少女☆歌劇 レヴュースタァライトが交錯させる世界
「観客が舞台少女を求める熱量」をきっかけに、文字通り現実の我々視聴者とスクリーンの向こう側のキャラクターたちが2次元と3次元の間の次元で相互作用し合うことで、キャラクターたちの行動原理が生まれ、物語が展開していく。
また、エンドロール後に「本日、今この時」の文字に続いて、主人公の愛城華恋が新たなオーディションに臨む場面が最後に挿入される。「次の舞台へ」ということを描き続けてきた本作の熱量に感化され、舞台少女のキャラクターのように「私も新しい舞台へ」という思いが芽生え始めた視聴者が、この場面に現れた愛城華恋なのである。

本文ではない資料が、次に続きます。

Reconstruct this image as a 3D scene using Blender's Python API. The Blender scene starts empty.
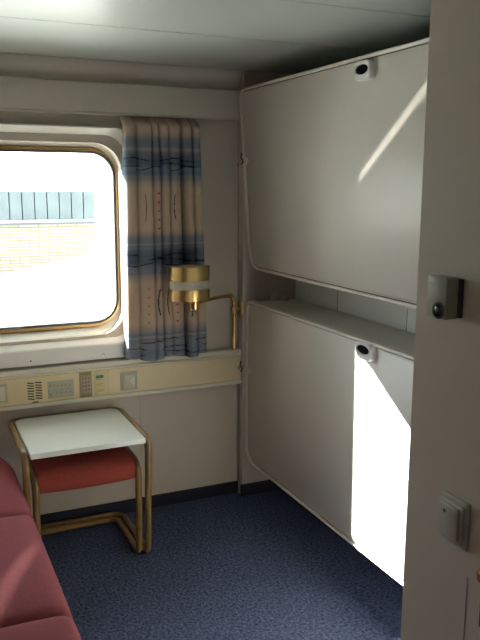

これは2次元と3次元を接続するだけでなく、視聴者とキャラクターをまさに同一の存在にしている。次元も時間も個々の自我や意識さえも超越しているのだ。
千年女優が交錯させる世界
「恋心」をきっかけに、千代子は役者・千代子として演じている役柄と自分の区別が曖昧になる。さらに追い続ける彼への想いのために千代子の心というのはいつまでもあの時の少女のままである。また、これはただ事実を知らなかったというだけではあるが、既に彼が亡くなったことを千代子は知らずに追い続けるというのも、ある意味で千代子は彼のいない現実とは別の世界を生きているように映る。
それに何よりも、立花やカメラマンの井田が千代子が語る記憶の情景の中に入り込んで、その中の登場人物の一人になるという描写の仕方は、劇中において現実と虚構の回想を一つに重ね合わせるものである。
また「千年女優」に特徴的な点について言うと、2次元の劇中の中でメタ的な展開を見せているという部分がある。また、千代子が演じる役の女性の恋心が千代子の恋心と重なるものであり、役の女性たちはあくまでも役柄なのか千代子自身なのか曖昧になる見せ方というのは、視聴者と違って劇中の登場人物たちは役は役と捉えているようであることからしても、3重のメタ構造のように映る。
熱を帯びた感情がセカイを惑わす
以上のように、レヴュスタのように作品を見ている「私自身」まで超越するものではないが、時間や現実と虚構を超えた世界観を展開するところに「ワイルドスクリーンバロック」的なものを感じる。そして、共に演じる女性をテーマにしているという要素も見過ごせないものである。
さらに「レヴュスタ」は私と彼女たちが同じであるという錯覚はあくまでフィクション体験的な感覚に即したものであるが、「千年女優」で千代子が恋心に酩酊して少女心を抱き続けたり、恋した男がまだ生きてると思い続けたりするのは思い込みのような心理的で認知的な齟齬のようで、その感覚に共感できる現実性がある。